Early in his gain of magical knowledge, Faustus represents the spirit of the Renaissance, with its rejection of the medieval, God-centered universe, and its embrace of human possibility. The magic itself is the personification of human potentiality and the good or evil that man creates in his thirst for knowledge. With the rejection of God and his sovereignty and the desire for control over the natural world, Faustus embodies the secular spirit of the developing modern era. Marlowe uses Faustus’ rejection of the learned men who have come before him to symbolize the need of Renaissance man to find his own path. Faustus has no need for Aristotle, Galen, or Justinian, because he is his own man and only needs the knowledge he can discover for himself. In speaking out against the wisdom of his predecessors, Faustus puts aside the relics of a bygone era and steps bravely into a new world of discovery.
In spite of his vision and knowledge, Faustus exhibits an almost intentional obtuseness towards his fate. Once he decided a pact with Lucifer is the only way to achieve his goals, Faustus then willingly ignores the realities that such a pact infers. Faustus convinces himself that Hell cannot be as bad as the clerics say it is and that all he needs to survive Hell is fortitude. Even during his congress with Mephastophilis, Faustus has convinced himself that Hell does not exist, even though he is having extensive relations with one of Hell’s major denizens. Marlowe uses Faustus’ refusal to see the consequences of his pact to show how man can make himself ignore the consequences of the unbridled search for knowledge. Despite his lack of concern about his damnation, Faustus still has doubts of his vision of Hell. These doubts set a pattern of near repentance throughout the play. His pride, ambition, and feeling that God will not listen to him cause Faustus to never go through with his repentance. Marlowe seems to use Faustus’ fear of not receiving grace from God to show that forgetting the face of God creates Hell.
Not only does Faustus’ fear of God’s indifference to his plight cause him to not go through with his repentance, but Mephastophilis’ influence also sways him. Swaying Faustus is not as challenging as it should be, because although he has grand plans of power, he has a petty nature. Once he has the powers to fulfill his desires, Faustus does not know how to capitalize on them. This uncertainty is created by the fact that God grants all knowledge and power, and Faustus has turned his back on God, so he cannot truly be powerful. Absolute power corrupts Faustus; when he has the power to do anything he desires, he no longer desires to do anything. Instead of realizing his grand schemes and ambitions, Faustus travels Europe playing tricks on the peasants and performs simple conjuring tricks to impress various heads of state. He wastes his magnificent power for paltry parlor tricks, until Faustus is performing meaningless tricks for meaningless nobles. Thus, the magnificent Faustus reduces himself to nothing but a mediocre huckster; his delusions of grandeur defeated by his own petty ego.
The looming spectre of his damnation rescues Faustus from mediocrity. The knowledge of his fate restores Faustus’ articulate rhetoric, and he again embraces his grand vision.

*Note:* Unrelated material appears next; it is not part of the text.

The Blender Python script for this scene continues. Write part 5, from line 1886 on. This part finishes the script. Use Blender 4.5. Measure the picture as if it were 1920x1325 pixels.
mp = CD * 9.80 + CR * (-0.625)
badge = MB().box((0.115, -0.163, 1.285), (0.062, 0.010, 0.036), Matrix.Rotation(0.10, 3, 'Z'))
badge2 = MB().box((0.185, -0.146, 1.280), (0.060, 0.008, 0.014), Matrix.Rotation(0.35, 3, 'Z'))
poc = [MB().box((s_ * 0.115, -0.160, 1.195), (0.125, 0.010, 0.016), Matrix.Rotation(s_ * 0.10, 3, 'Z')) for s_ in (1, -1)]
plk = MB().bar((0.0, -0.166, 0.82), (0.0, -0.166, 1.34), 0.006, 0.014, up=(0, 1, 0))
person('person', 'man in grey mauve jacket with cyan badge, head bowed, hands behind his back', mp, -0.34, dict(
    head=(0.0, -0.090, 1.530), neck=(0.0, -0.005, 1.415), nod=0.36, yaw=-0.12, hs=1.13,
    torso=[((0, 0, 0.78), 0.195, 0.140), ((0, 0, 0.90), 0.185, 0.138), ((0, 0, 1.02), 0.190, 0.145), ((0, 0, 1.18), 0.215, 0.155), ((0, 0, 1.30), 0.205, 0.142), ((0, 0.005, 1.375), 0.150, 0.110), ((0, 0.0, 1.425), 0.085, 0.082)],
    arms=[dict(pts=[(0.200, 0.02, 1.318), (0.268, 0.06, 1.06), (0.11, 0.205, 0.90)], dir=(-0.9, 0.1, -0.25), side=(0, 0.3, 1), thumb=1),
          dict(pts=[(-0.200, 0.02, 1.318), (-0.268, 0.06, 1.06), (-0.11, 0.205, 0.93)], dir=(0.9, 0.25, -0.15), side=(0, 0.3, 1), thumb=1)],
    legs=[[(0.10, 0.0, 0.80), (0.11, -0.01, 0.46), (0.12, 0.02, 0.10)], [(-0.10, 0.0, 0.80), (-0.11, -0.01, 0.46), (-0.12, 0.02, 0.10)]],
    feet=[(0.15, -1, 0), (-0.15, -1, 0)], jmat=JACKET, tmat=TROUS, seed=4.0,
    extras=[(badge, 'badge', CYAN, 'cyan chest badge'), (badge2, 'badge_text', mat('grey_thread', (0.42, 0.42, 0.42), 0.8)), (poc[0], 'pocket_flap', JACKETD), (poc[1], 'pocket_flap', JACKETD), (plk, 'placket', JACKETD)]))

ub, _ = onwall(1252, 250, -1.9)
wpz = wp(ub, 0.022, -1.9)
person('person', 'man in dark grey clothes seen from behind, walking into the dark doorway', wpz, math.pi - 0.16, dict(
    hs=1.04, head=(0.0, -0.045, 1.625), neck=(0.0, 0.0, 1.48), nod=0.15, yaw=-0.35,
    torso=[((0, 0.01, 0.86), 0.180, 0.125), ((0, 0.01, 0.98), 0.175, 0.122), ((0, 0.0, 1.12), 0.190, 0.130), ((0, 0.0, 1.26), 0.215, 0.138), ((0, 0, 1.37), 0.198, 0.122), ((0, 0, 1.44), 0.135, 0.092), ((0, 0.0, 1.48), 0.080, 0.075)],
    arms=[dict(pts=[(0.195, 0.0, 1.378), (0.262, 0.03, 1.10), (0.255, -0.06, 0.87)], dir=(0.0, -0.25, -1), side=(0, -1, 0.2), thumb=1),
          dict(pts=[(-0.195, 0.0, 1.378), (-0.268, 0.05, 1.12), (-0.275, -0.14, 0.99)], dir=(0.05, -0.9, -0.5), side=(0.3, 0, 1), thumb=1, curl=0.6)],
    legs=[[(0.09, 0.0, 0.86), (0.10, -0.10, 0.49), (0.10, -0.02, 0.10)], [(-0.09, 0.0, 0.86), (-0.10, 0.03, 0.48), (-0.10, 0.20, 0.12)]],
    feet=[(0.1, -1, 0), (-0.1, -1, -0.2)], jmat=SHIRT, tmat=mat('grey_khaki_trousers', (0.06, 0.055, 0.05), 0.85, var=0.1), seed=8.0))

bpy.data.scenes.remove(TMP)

However, the vision he now sees is a vision of the torments that Hell will soon inflict upon his wretched spirit. During his final hours, Faustus’ desire for repentance finally conquers his maddening thirst for power, but it is too late for the magician. Still, Faustus’ original brilliance resurfaces during his final soliloquy, brought about by the pains of his remorse. His remorse and repentance comes to late for poor Faustus; he has seen his folly and once more become a mere man. When he proclaims that he will burn his books, Faustus finally renounces his Renaissance spirit, finally realizing the benefits of being humble and pious like those he spent his first speech renouncing. Marlow shows that Faustus has become undone because his ambitions went against the will of God.
In Marlowe’s final lines, the Chorus proclaims Faustus’ fate as a warning and an example of the dangers of man’s decreasing need for God. This warning seems to make Marlowe an advocate for established religious tenets, counseling against the terrible fate of the Renaissance man who rejects God’s grace. Although, by Faustus’ tragic magnificence Marlow suggests a different lesson: knowledge is not evil, but without wisdom, it will corrupt and destroy. Marlowe’s Faustus pays the price for all people that come after him, showing the modern man that he must hold on to his old moral self, while stepping into the new secular world.